-------- MATERIAL PROVIDED --------

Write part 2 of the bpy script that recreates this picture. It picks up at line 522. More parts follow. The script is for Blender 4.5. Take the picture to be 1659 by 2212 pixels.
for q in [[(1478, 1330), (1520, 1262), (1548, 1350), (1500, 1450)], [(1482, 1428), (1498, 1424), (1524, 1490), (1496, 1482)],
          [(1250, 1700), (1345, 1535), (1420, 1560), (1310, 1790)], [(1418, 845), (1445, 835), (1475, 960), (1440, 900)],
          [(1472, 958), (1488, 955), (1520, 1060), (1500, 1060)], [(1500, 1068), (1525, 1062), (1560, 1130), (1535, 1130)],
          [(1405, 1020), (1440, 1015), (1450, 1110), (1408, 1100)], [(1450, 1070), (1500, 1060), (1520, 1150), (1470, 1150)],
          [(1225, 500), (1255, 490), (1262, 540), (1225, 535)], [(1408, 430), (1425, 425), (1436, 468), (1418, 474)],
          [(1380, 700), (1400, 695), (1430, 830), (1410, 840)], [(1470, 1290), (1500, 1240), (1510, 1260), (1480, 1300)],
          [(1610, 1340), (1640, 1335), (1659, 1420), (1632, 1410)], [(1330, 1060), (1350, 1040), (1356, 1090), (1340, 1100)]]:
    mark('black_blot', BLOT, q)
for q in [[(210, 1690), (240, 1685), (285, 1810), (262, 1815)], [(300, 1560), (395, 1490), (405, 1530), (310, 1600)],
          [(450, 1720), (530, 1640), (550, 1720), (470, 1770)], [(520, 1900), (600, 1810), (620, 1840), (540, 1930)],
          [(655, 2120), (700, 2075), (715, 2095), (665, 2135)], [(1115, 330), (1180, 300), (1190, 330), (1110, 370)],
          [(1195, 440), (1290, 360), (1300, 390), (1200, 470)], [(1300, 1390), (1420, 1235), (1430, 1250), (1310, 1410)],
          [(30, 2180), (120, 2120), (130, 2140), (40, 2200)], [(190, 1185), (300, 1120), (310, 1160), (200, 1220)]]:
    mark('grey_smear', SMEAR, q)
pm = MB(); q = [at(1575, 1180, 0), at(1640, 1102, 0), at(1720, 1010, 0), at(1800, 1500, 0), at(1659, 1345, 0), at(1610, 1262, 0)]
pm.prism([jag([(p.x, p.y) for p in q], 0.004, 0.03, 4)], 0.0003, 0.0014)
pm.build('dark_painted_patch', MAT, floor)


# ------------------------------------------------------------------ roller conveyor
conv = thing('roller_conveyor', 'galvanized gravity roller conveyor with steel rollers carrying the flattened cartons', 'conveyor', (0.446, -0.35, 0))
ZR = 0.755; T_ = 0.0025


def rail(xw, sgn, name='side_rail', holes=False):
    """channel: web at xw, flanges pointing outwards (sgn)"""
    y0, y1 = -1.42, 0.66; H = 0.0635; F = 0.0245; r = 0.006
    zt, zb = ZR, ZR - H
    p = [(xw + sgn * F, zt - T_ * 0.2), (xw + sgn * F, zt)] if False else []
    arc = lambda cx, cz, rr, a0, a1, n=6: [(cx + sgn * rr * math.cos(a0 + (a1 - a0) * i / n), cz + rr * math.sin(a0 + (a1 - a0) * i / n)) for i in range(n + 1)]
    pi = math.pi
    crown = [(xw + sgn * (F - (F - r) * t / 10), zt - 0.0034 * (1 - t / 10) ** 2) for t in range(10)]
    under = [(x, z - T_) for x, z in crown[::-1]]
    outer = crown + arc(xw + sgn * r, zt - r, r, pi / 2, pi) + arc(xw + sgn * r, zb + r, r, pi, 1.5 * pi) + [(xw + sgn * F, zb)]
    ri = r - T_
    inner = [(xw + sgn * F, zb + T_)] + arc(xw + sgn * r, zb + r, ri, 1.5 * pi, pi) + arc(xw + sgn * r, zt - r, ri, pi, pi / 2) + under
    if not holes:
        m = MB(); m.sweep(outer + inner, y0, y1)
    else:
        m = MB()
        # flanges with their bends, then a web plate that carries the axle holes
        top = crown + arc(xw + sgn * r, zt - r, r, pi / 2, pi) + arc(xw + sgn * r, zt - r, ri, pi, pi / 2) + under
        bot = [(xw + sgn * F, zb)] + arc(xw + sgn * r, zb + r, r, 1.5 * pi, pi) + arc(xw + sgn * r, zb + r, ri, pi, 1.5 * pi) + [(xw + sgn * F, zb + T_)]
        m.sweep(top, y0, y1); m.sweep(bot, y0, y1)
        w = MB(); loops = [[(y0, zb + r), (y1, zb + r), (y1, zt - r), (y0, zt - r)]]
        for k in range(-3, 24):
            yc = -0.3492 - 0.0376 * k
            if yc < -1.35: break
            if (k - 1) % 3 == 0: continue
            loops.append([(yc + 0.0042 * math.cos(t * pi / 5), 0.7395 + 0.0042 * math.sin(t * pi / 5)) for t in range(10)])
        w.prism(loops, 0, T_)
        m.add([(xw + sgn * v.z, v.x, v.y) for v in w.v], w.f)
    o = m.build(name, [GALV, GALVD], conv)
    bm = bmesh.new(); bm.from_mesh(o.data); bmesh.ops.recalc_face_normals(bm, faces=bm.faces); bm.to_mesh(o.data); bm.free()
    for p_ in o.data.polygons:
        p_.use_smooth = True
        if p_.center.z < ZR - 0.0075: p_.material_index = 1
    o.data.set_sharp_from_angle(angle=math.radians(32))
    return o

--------

DIRECTIONS FOR THIS TASK:
Every line from the one holding "o = m.build(name, [GALV, GALVD], conv)" through the final line of the listing must be echoed exactly; leave out all other lines.

WRITTEN ANSWER:
    o = m.build(name, [GALV, GALVD], conv)
    bm = bmesh.new(); bm.from_mesh(o.data); bmesh.ops.recalc_face_normals(bm, faces=bm.faces); bm.to_mesh(o.data); bm.free()
    for p_ in o.data.polygons:
        p_.use_smooth = True
        if p_.center.z < ZR - 0.0075: p_.material_index = 1
    o.data.set_sharp_from_angle(angle=math.radians(32))
    return o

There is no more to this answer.